Após cinco anos aguardando uma resposta, o sentimento que fica para a mãe de Geovanna, a trabalhadora de serviços gerais Maria Ângela, é de tristeza. Segundo a advogada de acusação que representou a família da vítima, Lorena Pacheco, do Instituto Odara, Maria Ângela é uma mulher de muita fé, mas não conseguiu esconder a decepção pelo resultado do júri.
“Ela [mãe da vítima] se conforma através do apego religioso, do que diz ser a justiça divina. Maria disse que voltaria para casa e continuaria as orações. Mas, obviamente, é um sentimento de tristeza por não haver uma responsabilização pela morte da filha dela. É como se a vida tivesse se perdido e o Estado não tivesse conseguido responsabilizar ninguém”, contou Lorena.
Abalada, Maria Ângela preferiu não conversar com a imprensa após a absolvição do policial militar. Antes do julgamento, porém, ela conversou com o CORREIO, contou que ainda carrega as marcas da tragédia e deseja apenas justiça. Mãe de outros dois filhos, precisou mudar de casa porque o irmão mais novo de Geovanna, na época com 5 anos, ficou traumatizado.
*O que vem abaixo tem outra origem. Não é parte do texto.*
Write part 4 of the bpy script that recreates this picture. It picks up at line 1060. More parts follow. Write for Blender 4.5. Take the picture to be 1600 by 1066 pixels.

“Não é vingança e, sim, justiça pelo sangue da minha filha que foi derramado. O sonho dela foi frustrado. Ela fazia aula de violino e já estava para ir para Neojiba… [tudo] foi frustrado em cinco minutos”, lamentou Maria Ângela.
Ato de esperança
De acordo com Lorena, advogada da família, Maria Ângela guardou uma cápsula de bala encontrada dentro de casa, dois dias após o crime, durante os últimos cinco anos, na esperança de apresentar como prova no momento em que fosse chamada em juízo. No entanto, o objeto foi desconsiderado por não ter sido apresentado antes.
“A família não tem um conhecimento técnico, jurídico, ela guardou essa cápsula até o momento de ser chamada em juízo, porque achou que se apresentasse antes [o material] seria descredibilizado”, disse Lorena, antes de contar a avaliação do tribunal. “Disseram que poderia ser uma prova duvidosa […] para ela conseguir o resultado que almejava”, contou a advogada.
Ainda segundo Lorena, a perícia apontou que, das três cápsulas de bala encontradas no local do crime, duas partiram da arma do policial Nildson Jorge. A decisão ainda pode ser recorrida no prazo de cinco dias. No entanto, o recurso precisa do aval do Ministério Público da Bahia (MP-Ba). A reportagem entrou em contato com o órgão para saber qual a avaliação sobre a aplicação do recurso, mas até a publicação desta matéria não houve retorno.
Único acusado
Além de Nildson Jorge, o policial militar Emerson Camilo Sales Pereira também estava sendo investigado pelo assassinato de Geovanna. No entanto, apenas Nildson Jorge foi levado a julgamento, porque entende-se, até o momento, que ele estava apenas dirigindo o carro.
Também não foram encontrados indícios de que as balas encontradas no local do crime tenham partido da arma que ele portava. Ainda assim, os dois policiais militares foram afastados das suas funções na época e ainda seguem assim.
Relembre o caso
Geovanna foi assassinada na porta de casa, no dia 24 de janeiro de 2018, durante uma operação da PM no bairro do Jardim Santo Inácio, onde ela morava. Na ocasião, a menina estava abrindo o portão de casa para receber o avô, quando foi atingida com um tiro na cabeça após disparos de agentes da 48ª Companhia Independente da Polícia Militar (CIPM).
Geovanna chegou a ser socorrida, mas não resistiu aos ferimentos. A cena trágica foi assistida pelo irmão mais novo dela, com 5 anos. Na época, a Polícia Militar (PM-Ba) emitiu uma nota dizendo que os policiais militares envolvidos no assassinato buscavam informações sobre a fuga de autores de homicídios na região da Mata Escura e que houve troca de tiros. Versão contestada pela família da vítima.
Diante da lentidão nas investigações do crime, a família resolveu entrar com uma ação contra o estado. O pedido foi de uma indenização civil pelo assassinato da garota por policiais militares.
O processo pede indenização por danos morais de 500 salários mínimos (R$ 477 mil na cotação de 2018; R$660 mil na cotação atual), fora o ressarcimento de despesas funerárias e a pensão mensal de dois terços do salário mínimo a partir da data em que a garota completaria 14 anos. A reportagem questionou a advogada da família sobre o resultado do processo, mas não houve resposta até o fechamento desta matéria.